The non-BJP governments in the states see the NEP as an instrument to further the communal agenda of the Hindu nationalist Bharatiya Janata Party that heads the federal coalition. The BJP-led government rubbished such allegations and insisted that states are free to teach any third language and it doesn’t force anyone to learn Hindi.

But the Dravida Munnetra Kazhagam that rules Tamilnadu and its chief minister MK Stalin argue that there is no need for a third language as the state offers higher quality education with Tamil and English alone.

India is unique as a country that speaks multiple languages, often different languages in each state. The Congress has always focused on the ‘Unity in Diversity’ mantra, although the party’s governments had quietly imposed Hindi via the three-language policy, watered down the federal principles by depriving the states of several of their powers and often dismissed state governments at will.

But ties between the federal government and with the states worsened with the Hindu nationalist BJP under Prime Minister Narendra Modi elected to power in 2014. The BJP government is accused of making sweeping changes to the very character of the federal system by doing everything in its power to homogenise and centralise, rather than de-centralising and maintaining the diversity.

The BJP is accused of nursing its ‘One nation, One language’ policy. Federal home (interior) minister Amit Shah had earlier kicked up a massive row by saying that Hindi should henceforth be used instead of English.

But amid the ongoing tussle, Shah changed his position and said the federal government would communicate in the languages of the respective states starting December 2025. This, however, is seen as a tactic to sideline English.

The South Indian states have for long maintained that English can be the only link language in India.

English has always been the language of the judiciary, interstate communications and a key driver of India’s prowess in Information Technology. Although often dubbed as a British colonial leftover, English has all along enabled Indian professionals to quickly integrate in various countries, while Hindi has not gained acceptance even across India.

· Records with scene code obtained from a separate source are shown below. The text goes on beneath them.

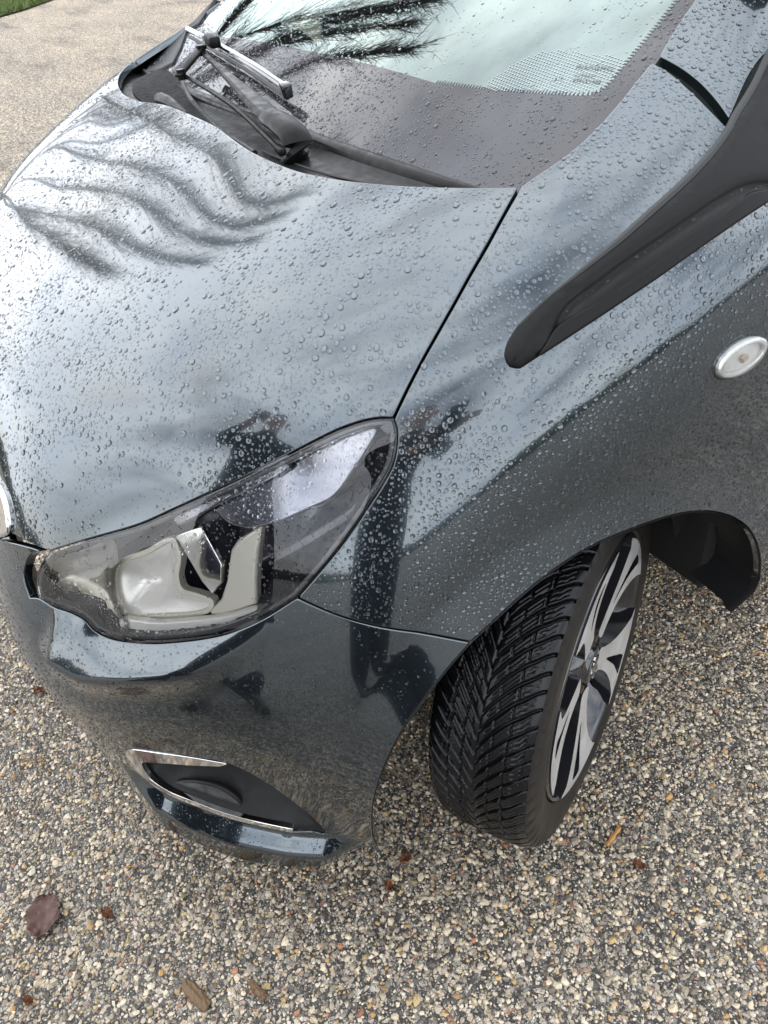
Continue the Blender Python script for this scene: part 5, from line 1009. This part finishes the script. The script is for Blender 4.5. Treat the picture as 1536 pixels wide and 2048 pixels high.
    link('backing_plate', mesh('backing_plate', V, [(0, 1 + i, 1 + (i + 1) % ns) for i in range(ns)], False), M['dark'], w)
    return w
wheel(WC, AXc, UPc, FW)

# ------------------------------------------------------------------ the small things
# --- rain: real drops on paint, lamps, trim and glass
def dome(seg, prof):
    V = []; F = []
    for r, z in prof[:-1]:
        for k in range(seg): t = 2 * math.pi * k / seg; V.append((r * math.cos(t), r * math.sin(t), z))
    top = len(V); V.append((0, 0, prof[-1][1]))
    for i in range(len(prof) - 2):
        for k in range(seg): a, b = i * seg + k, i * seg + (k + 1) % seg; F += [(a, b, b + seg), (a, b + seg, a + seg)]
    i = len(prof) - 2
    for k in range(seg): F.append((i * seg + k, i * seg + (k + 1) % seg, top))
    return np.array(V), np.array(F)
DB = dome(9, ((1, -.04), (.93, .14), (.72, .32), (.38, .45), (0, .49)))
DS = dome(6, ((1, -.04), (.84, .19), (.50, .39), (0, .47)))
DT = dome(5, ((1, -.04), (.62, .33), (0, .46)))
def tri_sample(V, F, n):
    a, b, c = V[F[:, 0]], V[F[:, 1]], V[F[:, 2]]; ar = np.linalg.norm(np.cross(b - a, c - a), axis=1) / 2
    k = rng.choice(len(F), n, p=ar / ar.sum()); u, v = rng.random(n), rng.random(n); m = u + v > 1; u[m], v[m] = 1 - u[m], 1 - v[m]
    P = a[k] + u[:, None] * (b - a)[k] + v[:, None] * (c - a)[k]; N = np.cross(b - a, c - a)[k]; N /= np.linalg.norm(N, axis=1)[:, None]; return P, N, ar.sum()
def wobble(P, f):
    return np.sin(P[:, 0] * f + 1.7 * np.sin(P[:, 1] * f * .7)) * np.sin(P[:, 1] * f * 1.1 + 1.3 * np.sin(P[:, 2] * f)) 
def drops(name, srcs, label):
    chunks = {0: [], 1: [], 2: []}
    for V, F, dens, r_med, r_sig, r_max, big_frac in srcs:
        P, N, area = tri_sample(V, F, 10); n = int(dens * area); P, N, _ = tri_sample(V, F, n)
        w = .45 + .45 * wobble(P, 9) + .45 * wobble(P, 31) + .25 * wobble(P * [1, .35, .35], 70); keep = rng.random(n) < np.clip(.30 + .75 * w, .08, 1)
        q = pix(P); keep &= (q[:, 0] > -60) & (q[:, 0] < 1600) & (q[:, 1] > -60) & (q[:, 1] < 2100)
        P, N = P[keep], N[keep]; n = len(P)
        r = np.clip(r_med * np.exp(rng.normal(0, r_sig, n)), .0005, r_max); bg = rng.random(n) < big_frac; r[bg] = rng.uniform(.55, 1.0, bg.sum()) * r_max
        # larger drops have swallowed their neighbours
        o = np.argsort(-r); P, N, r = P[o], N[o], r[o]; ok = np.ones(n, bool)
        cell = {}; cs = .010
        for i in range(n):
            key = tuple(np.floor(P[i] / cs).astype(int)); hit_ = False
            for dx in (-1, 0, 1):
                for dy in (-1, 0, 1):
                    for dz in (-1, 0, 1):
                        for j in cell.get((key[0] + dx, key[1] + dy, key[2] + dz), ()):
                            d = P[i] - P[j]
                            if d @ d < (1.05 * (r[i] + r[j])) ** 2: hit_ = True; break
                        if hit_: break
                    if hit_: break
                if hit_: break
            if hit_: ok[i] = False
            else: cell.setdefault(key, []).append(i)
        P, N, r = P[ok], N[ok], r[ok]
        t = np.cross(N, (0, 0, 1.)); l = np.linalg.norm(t, axis=1); t[l < .05] = (1, 0, 0); t /= np.linalg.norm(t, axis=1)[:, None]; d = np.cross(N, t)     # d: downhill
        ang = rng.normal(0, .35, len(r)); ca, sa = np.cos(ang)[:, None], np.sin(ang)[:, None]; t, d = t * ca + d * sa, d * ca - t * sa
        for k, sel in ((0, (r > .00095) & (r <= .0019)), (1, r > .0019), (2, r <= .00095)):
            chunks[k].append((P[sel], N[sel], t[sel], d[sel], r[sel]))
    V_, F_ = [], []; b = 0
    for k, (TV, TF) in ((0, DS), (1, DB), (2, DT)):
        P, N, t, d, r = [np.concatenate([c[i] for c in chunks[k]]) for i in range(5)]
        n = len(r); ex = rng.uniform(.85, 1.25, n) if k else rng.uniform(.9, 1.35, n); wob = 1 + rng.uniform(-.10, .10, (n, len(TV))) * (k == 1) * (TV[:, 2] < .3)
        hgt = rng.uniform(.75, 1.1, n)
        X = P[:, None] + r[:, None, None] * (t[:, None] * (TV[:, 0] * wob)[..., None] + d[:, None] * (TV[:, 1] * wob * ex[:, None])[..., None] + N[:, None] * (TV[:, 2] * hgt[:, None])[..., None])
        V_.append(X.reshape(-1, 3)); F_.append((TF[None] + (np.arange(n) * len(TV))[:, None, None]).reshape(-1, 3) + b); b += n * len(TV)
        print('drops', k, n)
    me = big_mesh(name, np.concatenate(V_), np.concatenate(F_), True); o = link(name, me, M['water']); tag(o, label, 'water drops', kind='stuff'); return o
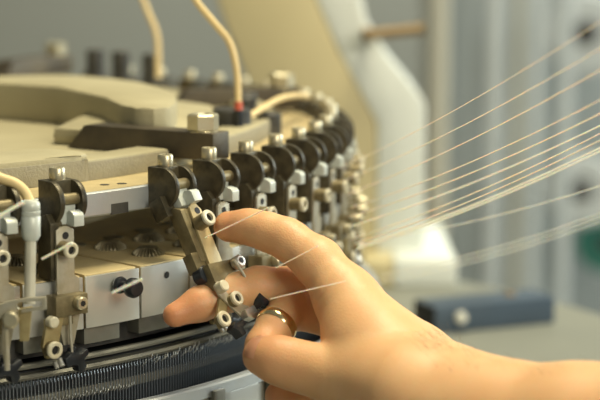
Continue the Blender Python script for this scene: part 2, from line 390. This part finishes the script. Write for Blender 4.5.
for k in range(-2, 14):
    th = T0 + DT * k + 4.16
    if k == 0: o = make_cam_block('knob'); lab = 'cam block with a black double knob on its white face'
    elif k == 1: o = make_cam_block('hole'); lab = 'cam block with a tiny hole in its white face, above the long fingertip'
    else:
        o = plain if pl_first else copy_tree(plain); pl_first = False
        lab = ('tan cam block with metal face, %s one right of the block with the tiny hole' % ORD[k - 2]) if k > 1 else ('white-faced cam block %s left of the block with the black knob' % ('directly' if k == -1 else 'second to the'))
    o.location = pol(330, th, -75.6); o.rotation_euler = (0, 0, math.radians(th)); tag(o, lab, 'cam block', GC)

# ------------------------------------------------------------------ needle cylinder
cylr = thing('needle_cylinder', 'dark needle cylinder with upright steel needles below the cam blocks', 'needle cylinder', (0, 0, ZB - .150))
def N_(mb, n, m): return mb.build(n, m, cylr, Matrix.Translation((0, 0, 150)))
N_(MB().annulus([(300, -149), (357, -149), (357, -92), (300, -92)], -120, 150, 200), 'cylinder_wall', 'slot_dark')
N_(MB().annulus([(358.6, -90), (361.6, -90), (362, -88.8), (361, -87.8), (358.6, -87.8)], -120, 150, 200), 'upper_rail', 'rail_grey')
N_(MB().annulus([(356, -95), (362.2, -95), (362.8, -93.8), (361.6, -92.6), (356, -92.6)], -120, 150, 200), 'lower_rail', 'rail_grey')
N_(MB().annulus([(357, -108), (359.3, -108), (359.6, -107), (359.3, -103.6), (357, -103.2)], -120, 150, 200), 'band', 'rail_grey')
nd = MB().prism([(-.2, -126), (-.2, -95.5), (0, -94.6), (.2, -95.5), (.2, -126)], 'yz', 358.4, 359.9).tube([(359.6, 0, -97), (361.6, 0, -96.2), (362.0, 0, -97.8)], .2, 5)
nd = nd.build('needle', 'needle_steel', cylr, Matrix.Translation((0, 0, 150)))
nd.rotation_euler = (0, 0, math.radians(-57.5))
for i in range(1, 99):
    c = nd.copy(); C.objects.link(c); c.rotation_euler = (0, 0, math.radians(-57.5 + i * .29))
# short bright steel loops put in for the glints along the needle heads
lp = MB()
for i in range(70):
    th = math.radians(-44 + i * .22 + random.uniform(-.06, .06)); r = 363
    if random.random() < .35: continue
    z = -97 + random.uniform(-1.5, 1.0)
    e = Vector((math.cos(th), math.sin(th), 0)); tt = Vector((-math.sin(th), math.cos(th), 0))
    p = e * r + Vector((0, 0, z))
    lp.tube([p, p + e * 1.5 + tt * .8 + V(0, 0, 1.6), p + e * 1.2 + tt * 1.6 + V(0, 0, 3.2)], .24, 5)
for i in range(34):  # second row of bright loops, added as sparkles lower down
    th = math.radians(-52.5 + i * .25 + random.uniform(-.05, .05)); z = -108 + random.uniform(-.8, .8)
    e = Vector((math.cos(th), math.sin(th), 0)); tt = Vector((-math.sin(th), math.cos(th), 0)); p = e * 360.4 + Vector((0, 0, z))
    lp.tube([p, p + e * .8 + tt * .7 + V(0, 0, 1.2), p + tt * 1.3 + V(0, 0, 2.0)], .2, 5)
o = N_(lp, 'needle_glints', 'bright_steel'); o['kind'] = 'stuff'
lw = thing('lower_cam_ring', 'silver lower ring plate with white cam faces at the bottom of the photo', 'cam ring', (0, 0, ZB - .193))
def L_(mb, n, m): return mb.build(n, m, lw, Matrix.Translation((0, 0, 193)))
L_(MB().annulus([(379, -114), (379, -109.4), (380, -108.4), (385, -108), (386, -108.8), (386, -114)], -120, 150, 200), 'top_plate', 'ring_steel')
L_(MB().annulus([(364, -192.9), (381, -192.9), (381, -113.5), (378, -113.5), (378, -120), (364, -120)], -120, 150, 200), 'ring_wall', 'dark_iron')
for i in range(-3, 18):
    t1 = -52 + i * 6.4
    L_(MB().sector(381, 385, t1 + .5, t1 + 5.5, -144, -114.5, 4, .6), 'cam_face', 'face_steel')
    L_(MB().sector(380.5, 388, t1 + 5.6, t1 + 6.8, -145, -111, 3, .8), 'divider', 'rail_grey')

# round bed the machine stands on
bed = MB().lathe([(-60, 0), (-60, 640), (-4, 650), (0, 646), (0, 0)], (0, 0, 0), (0, 0, 1), 160).build('machine_bed', 'bed_grey')
bed.location = (0, 0, ZB - .1932); tag(bed, 'grey round machine bed at the right behind the wrist', 'machine bed')
ped = MB().lathe([(0, 0), (0, 420), (60, 400), (80, 330), (990, 330), (996.7, 380), (996.7, 0)], (0, 0, 0), (0, 0, 1), 80).build('bed_pedestal', 'bed_grey', bed)
ped.location = (0, 0, -(ZB - .1932)); 

# ------------------------------------------------------------------ things on the bed
ZBED = ZB - .193
A, Bp = Vector((.437, .235, ZBED)), Vector((.530, .275, ZBED))
ang = math.atan2(Bp.y - A.y, Bp.x - A.x); Ln = (Bp - A).length * 1000
t = thing('steel_bar', 'dark blue steel bar with a white round knob lying on the grey bed', 'bar', A, ang)
MB().box((0, 0, 0), (Ln, 34, 20.5), 1.2).build('bar', 'blue_steel', t)
MB().box((-1.2, .8, .8), (.1, 33, 19.6), .4).build('end_cap', 'bore_black', t)
MB().lathe([(0, 2.4), (2, 2.4), (2.5, 4.1), (4.5, 4.6), (7, 3.8), (8, 0)], (19, 0, 12), (0, -1, 0), 24).build('knob', 'knob_white', t)
MB().cyl((72, 17, 20.2), (0, 0, 1), 4, 2.2, .5).build('stud', 'rod_brown', t)

# ------------------------------------------------------------------ leg and arm of the machine frame
def frame():
    d = 1.60
    def P(x, y): q = at(x, y, d); return (q.x * 1000, q.z * 1000)
    base = at(390, 296, d).z * 1000
    t = thing('support_pillar', 'big pale machine frame leg rising behind the rim, warm and cool light painted in', 'machine frame', (0, 0, ZBED))
    y0 = at(390, 200, d).y * 1000
    outl = [P(376, 262), P(376, 122), P(360, 92), P(338, 50), P(318, 4), P(300, -40), P(290, -120), P(190, -120), P(212, -20), P(228, 30), P(246, 75), P(262, 108), P(285, 160), P(285, 262)]
    M = Matrix.Translation((0, 0, -ZBED * 1000))
    MB().prism(outl, 'xz', y0, y0 + 120, 5).build('front', 'leg_paint_warm_lit', t, M)
    # same paint, cool window light coloured in; same curve, one step to the right
    a = [P(376.4, 262), P(376.4, 122), P(360.4, 92), P(338.4, 50), P(318.4, 4), P(300.4, -40), P(290.4, -120)]
    b = [P(345, -120), P(352, -40), P(366, 18), P(386, 53), P(420, 95), P(425, 103), P(425, 262)]
    MB().prism(a + b, 'xz', y0 + 2, y0 + 150, 5).build('side_web', 'leg_paint_cool_lit', t, M)
    q1, q2 = P(362, 254), P(454, 254)
    zb = ZBED * 1000
    MB().box((q1[0], y0 - 40, zb), (P(392, 254)[0], y0 + 150, q1[1]), 3).build('foot', 'leg_paint_warm_lit', t, M)
    MB().box((P(392.3, 254)[0], y0 - 42, zb), (q2[0], y0 + 150, q1[1] + 1), 3).build('foot_block', 'leg_paint_cool_lit', t, M)
    p1, p2 = P(364, 31), P(420, 25)
    r = MB().tube([(p1[0], y0 - 30, p1[1]), (p1[0] + 8, y0 - 30, p1[1] + .6), (p2[0], y0 - 30, p2[1])], [6.5, 4.6, 4.6], 16)
    r.tube([(p1[0] + 1, y0 - 30, p1[1]), (p1[0] + 1, y0 + 30, p1[1])], 4, 12)
    r.build('handle_rod', 'rod_brown', t, M)
frame()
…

Stalin warned that accepting Hindi would kill the much older Indian languages, just like it happened in the northern states. The older North Indian languages like Maithili, Awadhi, Bhojpuri are among the tens of local languages that are now being described as dialects of Hindi, while Hindi itself is an amalgam of all these languages apart from Sanskrit and Urdu.

A more pertinent argument put forth by South Indian states is that Hindi has not served even Hindi-speaking states for 75 years since Independence.

They point out that the South Indian states that speak at least four different main languages and over forty dialects, have progressed to become the richest region with high per capita income, high rates of human development indices in education and healthcare. On the contrary, they say, the Hindi-speaking states in the North are the most backward. Hence, they question the rationale of imposing Hindi on them.

The language war has taken different dimensions in South India over the decades. The state of Karnataka — where the people speak Kannada — had witnessed frequent anti-Hindi agitations.

Anti-Hindi activists had in 2017 forced the metro train service provider of Bengaluru to remove Hindi from all signboards, retaining only Kannada and English.

A former chief minister of Karnataka, and a current minister in Modi’s government, HD Kumaraswamy had been a staunch opponent of celebrating the annual ‘Hindi Day’ by using taxpayer’s money.

The Modi government’s diktat to install Hindi plaques for centrally sponsored schemes in various states had also come under fire. The Communist-ruled southern state, Kerala was in the forefront of refusing to install Hindi plaques.

While organic growth is one thing, the southern states are bent on resisting imposition of Hindi on them.